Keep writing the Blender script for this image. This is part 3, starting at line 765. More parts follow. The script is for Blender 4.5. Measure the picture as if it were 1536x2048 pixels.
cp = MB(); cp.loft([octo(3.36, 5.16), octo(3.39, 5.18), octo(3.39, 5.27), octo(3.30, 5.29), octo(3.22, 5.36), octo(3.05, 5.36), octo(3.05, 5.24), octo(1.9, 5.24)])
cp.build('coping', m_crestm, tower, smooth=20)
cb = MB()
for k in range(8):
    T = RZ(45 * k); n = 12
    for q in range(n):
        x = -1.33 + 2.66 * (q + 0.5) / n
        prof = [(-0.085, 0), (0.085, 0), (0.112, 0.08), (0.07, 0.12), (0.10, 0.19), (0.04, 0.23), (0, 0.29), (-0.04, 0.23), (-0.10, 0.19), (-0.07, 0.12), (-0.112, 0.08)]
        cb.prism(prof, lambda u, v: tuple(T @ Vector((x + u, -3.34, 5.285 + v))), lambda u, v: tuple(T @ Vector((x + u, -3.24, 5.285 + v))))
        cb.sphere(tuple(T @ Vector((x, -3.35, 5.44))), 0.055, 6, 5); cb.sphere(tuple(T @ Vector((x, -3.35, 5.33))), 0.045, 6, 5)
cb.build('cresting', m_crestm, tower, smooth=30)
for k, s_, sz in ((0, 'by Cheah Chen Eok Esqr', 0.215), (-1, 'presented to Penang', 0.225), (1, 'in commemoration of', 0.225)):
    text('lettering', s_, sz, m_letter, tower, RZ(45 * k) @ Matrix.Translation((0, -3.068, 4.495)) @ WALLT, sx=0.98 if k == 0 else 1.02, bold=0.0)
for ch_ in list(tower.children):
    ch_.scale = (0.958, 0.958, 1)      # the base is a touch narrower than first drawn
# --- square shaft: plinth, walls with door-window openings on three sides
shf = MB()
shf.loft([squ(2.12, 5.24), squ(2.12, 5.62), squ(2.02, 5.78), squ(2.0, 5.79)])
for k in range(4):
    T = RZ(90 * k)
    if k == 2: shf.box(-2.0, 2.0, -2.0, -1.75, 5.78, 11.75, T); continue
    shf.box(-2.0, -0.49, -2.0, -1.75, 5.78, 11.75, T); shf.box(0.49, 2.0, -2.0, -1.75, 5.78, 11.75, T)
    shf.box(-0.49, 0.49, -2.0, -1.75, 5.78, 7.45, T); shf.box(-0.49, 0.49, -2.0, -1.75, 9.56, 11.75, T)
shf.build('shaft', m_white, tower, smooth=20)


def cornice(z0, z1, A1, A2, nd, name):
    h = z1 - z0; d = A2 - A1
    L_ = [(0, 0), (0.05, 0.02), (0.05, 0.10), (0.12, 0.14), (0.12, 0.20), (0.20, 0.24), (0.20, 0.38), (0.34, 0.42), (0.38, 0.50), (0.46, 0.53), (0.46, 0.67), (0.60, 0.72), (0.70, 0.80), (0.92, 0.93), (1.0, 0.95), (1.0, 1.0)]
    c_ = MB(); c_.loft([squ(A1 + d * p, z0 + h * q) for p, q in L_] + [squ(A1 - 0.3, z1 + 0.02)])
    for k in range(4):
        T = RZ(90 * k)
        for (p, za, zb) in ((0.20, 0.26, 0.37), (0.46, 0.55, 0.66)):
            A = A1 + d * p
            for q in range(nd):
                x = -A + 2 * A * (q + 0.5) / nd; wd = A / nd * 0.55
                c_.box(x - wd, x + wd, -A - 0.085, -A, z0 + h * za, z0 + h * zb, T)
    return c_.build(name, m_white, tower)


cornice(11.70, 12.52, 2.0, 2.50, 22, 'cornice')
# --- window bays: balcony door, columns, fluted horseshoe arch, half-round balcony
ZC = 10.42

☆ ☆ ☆

- _AIM_
Show the data once more, exactly as it was written.

- _REPLY_
Keep writing the Blender script for this image. This is part 3, starting at line 765. More parts follow. The script is for Blender 4.5. Measure the picture as if it were 1536x2048 pixels.
cp = MB(); cp.loft([octo(3.36, 5.16), octo(3.39, 5.18), octo(3.39, 5.27), octo(3.30, 5.29), octo(3.22, 5.36), octo(3.05, 5.36), octo(3.05, 5.24), octo(1.9, 5.24)])
cp.build('coping', m_crestm, tower, smooth=20)
cb = MB()
for k in range(8):
    T = RZ(45 * k); n = 12
    for q in range(n):
        x = -1.33 + 2.66 * (q + 0.5) / n
        prof = [(-0.085, 0), (0.085, 0), (0.112, 0.08), (0.07, 0.12), (0.10, 0.19), (0.04, 0.23), (0, 0.29), (-0.04, 0.23), (-0.10, 0.19), (-0.07, 0.12), (-0.112, 0.08)]
        cb.prism(prof, lambda u, v: tuple(T @ Vector((x + u, -3.34, 5.285 + v))), lambda u, v: tuple(T @ Vector((x + u, -3.24, 5.285 + v))))
        cb.sphere(tuple(T @ Vector((x, -3.35, 5.44))), 0.055, 6, 5); cb.sphere(tuple(T @ Vector((x, -3.35, 5.33))), 0.045, 6, 5)
cb.build('cresting', m_crestm, tower, smooth=30)
for k, s_, sz in ((0, 'by Cheah Chen Eok Esqr', 0.215), (-1, 'presented to Penang', 0.225), (1, 'in commemoration of', 0.225)):
    text('lettering', s_, sz, m_letter, tower, RZ(45 * k) @ Matrix.Translation((0, -3.068, 4.495)) @ WALLT, sx=0.98 if k == 0 else 1.02, bold=0.0)
for ch_ in list(tower.children):
    ch_.scale = (0.958, 0.958, 1)      # the base is a touch narrower than first drawn
# --- square shaft: plinth, walls with door-window openings on three sides
shf = MB()
shf.loft([squ(2.12, 5.24), squ(2.12, 5.62), squ(2.02, 5.78), squ(2.0, 5.79)])
for k in range(4):
    T = RZ(90 * k)
    if k == 2: shf.box(-2.0, 2.0, -2.0, -1.75, 5.78, 11.75, T); continue
    shf.box(-2.0, -0.49, -2.0, -1.75, 5.78, 11.75, T); shf.box(0.49, 2.0, -2.0, -1.75, 5.78, 11.75, T)
    shf.box(-0.49, 0.49, -2.0, -1.75, 5.78, 7.45, T); shf.box(-0.49, 0.49, -2.0, -1.75, 9.56, 11.75, T)
shf.build('shaft', m_white, tower, smooth=20)


def cornice(z0, z1, A1, A2, nd, name):
    h = z1 - z0; d = A2 - A1
    L_ = [(0, 0), (0.05, 0.02), (0.05, 0.10), (0.12, 0.14), (0.12, 0.20), (0.20, 0.24), (0.20, 0.38), (0.34, 0.42), (0.38, 0.50), (0.46, 0.53), (0.46, 0.67), (0.60, 0.72), (0.70, 0.80), (0.92, 0.93), (1.0, 0.95), (1.0, 1.0)]
    c_ = MB(); c_.loft([squ(A1 + d * p, z0 + h * q) for p, q in L_] + [squ(A1 - 0.3, z1 + 0.02)])
    for k in range(4):
        T = RZ(90 * k)
        for (p, za, zb) in ((0.20, 0.26, 0.37), (0.46, 0.55, 0.66)):
            A = A1 + d * p
            for q in range(nd):
                x = -A + 2 * A * (q + 0.5) / nd; wd = A / nd * 0.55
                c_.box(x - wd, x + wd, -A - 0.085, -A, z0 + h * za, z0 + h * zb, T)
    return c_.build(name, m_white, tower)


cornice(11.70, 12.52, 2.0, 2.50, 22, 'cornice')
# --- window bays: balcony door, columns, fluted horseshoe arch, half-round balcony
ZC = 10.42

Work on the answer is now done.